> **GIVEN REQUEST**
Work out how many lines in the entries below include the word "Take". Give nothing but the number.

[Data extracted from a collection]
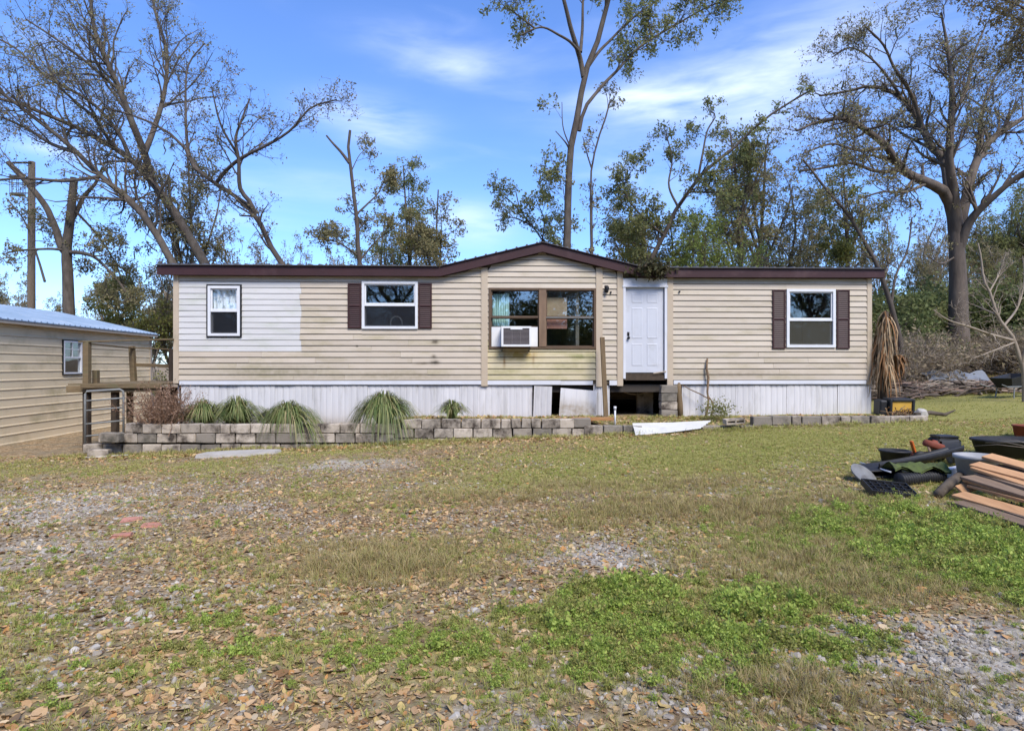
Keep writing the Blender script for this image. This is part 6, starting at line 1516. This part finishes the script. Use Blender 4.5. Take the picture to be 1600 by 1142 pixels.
m_tarp = mat('grey_tarpaulin', (.20, .215, .24), (.14, .15, .17), rough=.6, scale=3)
tp0 = P(1502, 570, 21.3); z0t = gz(tp0.x, tp0.y); n = 10; mb = MB(); vs = [(-1.1 + 2.2 * i / n, .5 * j / 4, .10 + .07 * math.sin(i * 1.7 + j) + .02 * j + .25 * j / 4) for j in range(5) for i in range(n + 1)]
vs += [(x, y, z - .03) for x, y, z in vs]
N1 = n + 1; fs = [(j * N1 + i, j * N1 + i + 1, (j + 1) * N1 + i + 1, (j + 1) * N1 + i) for j in range(4) for i in range(n)]; fs += [tuple(5 * N1 + v for v in reversed(f)) for f in fs]
o = mb.add(vs, fs).build('tarpaulin', m_tarp, None, True, loc=(tp0.x, tp0.y, z0t + .05)); tag(o, 'pale grey tarpaulin lying at the foot of the oak', 'tarpaulin')
wb0 = P(1582, 592, 17.5); wb0.z = gz(wb0.x, wb0.y)
wb = empty('wheelbarrow', wb0, 'dark tipped wheelbarrow under the pale bare shrub', 'wheelbarrow', rot=(0, R(-8), R(20)))
mb = MB()
tub = lambda k, z: [(-.45 * k, -.3 * k, z), (.5 * k, -.3 * k, z), (.5 * k, .3 * k, z), (-.45 * k, .3 * k, z)]
mb.add(tub(.65, .32) + tub(1.0, .62) + tub(.96, .62) + tub(.62, .35), [(0, 3, 2, 1), (0, 1, 5, 4), (1, 2, 6, 5), (2, 3, 7, 6), (3, 0, 4, 7), (4, 5, 9, 8), (5, 6, 10, 9), (6, 7, 11, 10), (7, 4, 8, 11), (8, 9, 13, 12), (9, 10, 14, 13), (10, 11, 15, 14), (11, 8, 12, 15), (12, 13, 14, 15)])
mb.build('tub', m_bplast, wb)
for y in (-.22, .22): mb = MB(); mb.tube([(.62, y * .3, .18), (.1, y, .30), (-.6, y * 1.2, .40), (-.85, y * 1.3, .5)], .018, 6); mb.build('handle', m_galv, wb, True); mb = MB(); mb.tube([(-.25, y, .33), (-.35, y * 1.1, .0)], .018, 6); mb.build('leg', m_galv, wb)
mb = MB(); Mw = Matrix.Translation((.66, 0, .18)) @ Matrix.Rotation(R(90), 4, 'X'); mb.lathe([(.10, -.04), (.17, -.045), (.185, 0), (.17, .045), (.10, .04), (.10, -.04)], 18, Mw); mb.lathe([(.001, -.03), (.10, -.03), (.10, .03), (.001, .03)], 12, Mw); mb.build('wheel', m_black, wb, True)
mb = MB(); mb.bar((.45, -.36, 0), (.5, -.4, .72), .09, .03); mb.build('tray_stay', m_tarp, wb)

# ------------------------------------------------------------------ junk heap on the right
m_gplast = mat('grey_plastic', (.36, .36, .365), (.27, .27, .275), rough=.55, scale=5, c3=(.25, .23, .2), scale3=4, lo3=.6, hi3=.8)
m_rustm = mat('rusty_paint', (.22, .055, .03), (.14, .04, .025), rough=.7, scale=8, c3=(.09, .05, .035), scale3=5)
m_ored = mat('orange_plastic', (.55, .13, .02), (.45, .10, .02), rough=.5)
m_plank = mat('raw_plank', (.56, .315, .15), (.41, .215, .10), rough=.7, scale=3, stretch=(8, .7, 8), orand=.16, bump=.15, bscale=30, c3=(.27, .15, .08), scale3=2, lo3=.6, hi3=.8)
m_pgrey = mat('weathered_plank', (.25, .17, .11), (.15, .10, .065), rough=.85, scale=3, stretch=(8, .7, 8), orand=.2, bump=.3)
def at(px, py, up=0.0):
    p = G(px, py); return p + Vector((0, 0, up))
def pot(name, px, py, wpx, hpx, m, label, cat, taper=.8, lip=.03, Y=None, tilt=(0, 0, 0), up=0, sy=1.0, fill=None):
    p = at(px, py) if Y is None else P(px, py, Y); s = p.y / F; r_ = wpx * s / 2; h_ = hpx * s
    mb = MB(); t = .03 * r_ + .006
    mb.lathe([(.001, 0), (r_ * taper, 0), (r_ * .985, h_ * .88), (r_ + lip * .4, h_ * .89), (r_ + lip * .4, h_), (r_ - t, h_), (r_ * taper - t, .02), (.001, .02)], 28, sy=sy)
    if fill: mb.lathe([(.001, h_ * .75), (r_ * .93, h_ * .75)], 20, mi=1, sy=sy)
    o = mb.build(name, [m, fill or m], None, True, loc=p + Vector((0, 0, up)), rot=tilt)
    for poly in o.data.polygons: poly.use_smooth = True
    return tag(o, label, cat)
pot('plastic_pot', 1398, 727, 42, 24, m_bplast, 'round black plastic pot standing at the left of the junk heap', 'pot', fill=m_intdark)
pot('water_tub', 1580, 716, 116, 30, m_bplast, 'wide black oval tub at the right edge of the junk heap', 'tub', .82, .05, sy=.62)
pot('plastic_planter', 1526, 762, 58, 50, m_gplast, 'pale grey plastic planter beside the orange planks', 'planter', .74, .04, up=.0)
p = at(1347, 752); mb = MB(); Md = Matrix.Rotation(R(40), 4, 'X'); mb.lathe([(.001, 0), (.14, 0), (.155, .012), (.165, .035), (.155, .035), (.14, .02), (.001, .02)], 26, Md); o = mb.build('plastic_disc', mat('dull_grey_plastic', (.20, .20, .20), (.13, .13, .13), rough=.7, scale=7, c3=(.08, .07, .06), scale3=5), None, True, loc=p + Vector((0, 0, .07)), rot=(0, R(8), R(18))); tag(o, 'round grey plastic disc propped up at the left end of the junk', 'disc')
# long black fairing
p = at(1430, 742); mb = MB(); n = 12; vs = []
for i in range(n + 1):
    t = i / n; x = -.62 + 1.28 * t; c = .10 + .05 * t
    for j in range(7):
        a_ = math.pi * j / 6; vs.append((x, -.20 * math.cos(a_) * (1 - .3 * t), (.16 - .10 * math.sin(a_) + .12 * t) * (1 - .12 * math.sin(t * 3.1))))
vs += [(x, y * .94, z + .014) for x, y, z in vs]; K = 7 * (n + 1)
fs = [(i * 7 + j, i * 7 + j + 1, (i + 1) * 7 + j + 1, (i + 1) * 7 + j) for i in range(n) for j in range(6)]; fs += [tuple(K + v for v in reversed(f)) for f in fs]
fs += [(i * 7 + e, (i + 1) * 7 + e, K + (i + 1) * 7 + e, K + i * 7 + e) for i in range(n) for e in (0, 6)]
o = mb.add(vs, fs).build('black_trough', m_bplast, None, True, loc=p + Vector((0, 0, .02)), rot=(R(-12), R(-4), R(8))); tag(o, 'long black plastic trough lying across the junk heap', 'trough')
p = at(1372, 746); mb = MB()
for bx in frame_boxes((-.22, .22, 0, .10), .02, -.14, .14): mb.cbox(*bx, .004)
mb.box(-.2, .2, -.135, .135, .0, .015); o = mb.build('shallow_tray', m_bplast, None, loc=p + Vector((0, 0, .04)), rot=(R(10), R(-5), R(-12))); tag(o, 'shallow black tray behind the grey disc', 'tray')
# nursery flat
p = at(1388, 774); fl = empty('nursery_tray', p + Vector((0, 0, .03)), 'flat black plastic grid tray on the grass', 'tray', rot=(R(14), R(5), R(-8)))
mb = MB()
for bx in frame_boxes((-.24, .24, -.16, .16), .012, 0, .07): mb.box(bx[0], bx[1], bx[4], bx[5], bx[2], bx[3])
mb.build('rim', m_bplast, fl)
mb = MB()
for k in range(1, 6): x = -.24 + .48 * k / 6; mb.box(x - .004, x + .004, -.148, .148, .004, .06)
for k in range(1, 4): y = -.16 + .32 * k / 4; mb.box(-.228, .228, y - .004, y + .004, .003, .062)
mb.box(-.228, .228, -.148, .148, -.004, .0); mb.build('grid', m_bplast, fl)
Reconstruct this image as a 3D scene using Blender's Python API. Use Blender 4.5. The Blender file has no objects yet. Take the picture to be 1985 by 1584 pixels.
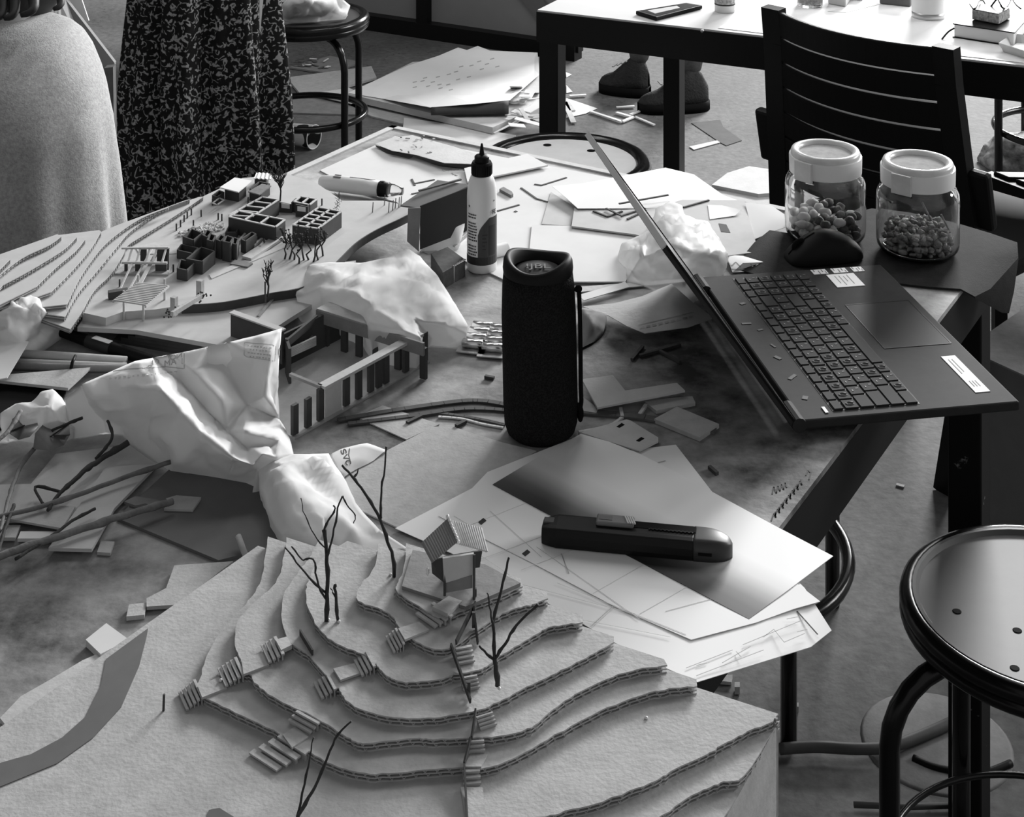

> **WRITTEN SOLUTION**
2